Hazel Baker: Brilliant! And there’s another plaque, well, it’s not even a plaque. It’s actually in the pavement on city road and it has the lyrics of pop goes the weasel.

Pop! goes the weasel pavement
Pop! goes the weasel written on the pavement on City Road

Cat Bateman: I’m really grateful that you invited me on this because it gave me some real lovely time to look through some of the literature about all this and to learn some of the deepest stories behind them all.

Hazel Baker: No. Fantastic. I’ve learned loads as well, Cat. Thank you very much. 

Cat Bateman: It’s such a pleasure. Thank you, Hazel. 

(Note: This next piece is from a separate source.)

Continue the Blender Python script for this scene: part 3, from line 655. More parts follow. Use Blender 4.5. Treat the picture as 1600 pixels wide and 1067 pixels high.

Hazel Baker: Hope you have enjoyed this episode. I know we didn’t cover all London nursery rhymes, but we do have to save something for later. 

Talking of later, this is our final episode. We’re going to take a break over the summer period. And we will be back again in September. For all of our patrons fear not. We have some exclusive content coming to you this summer. So have a great one and I’ll see you in September.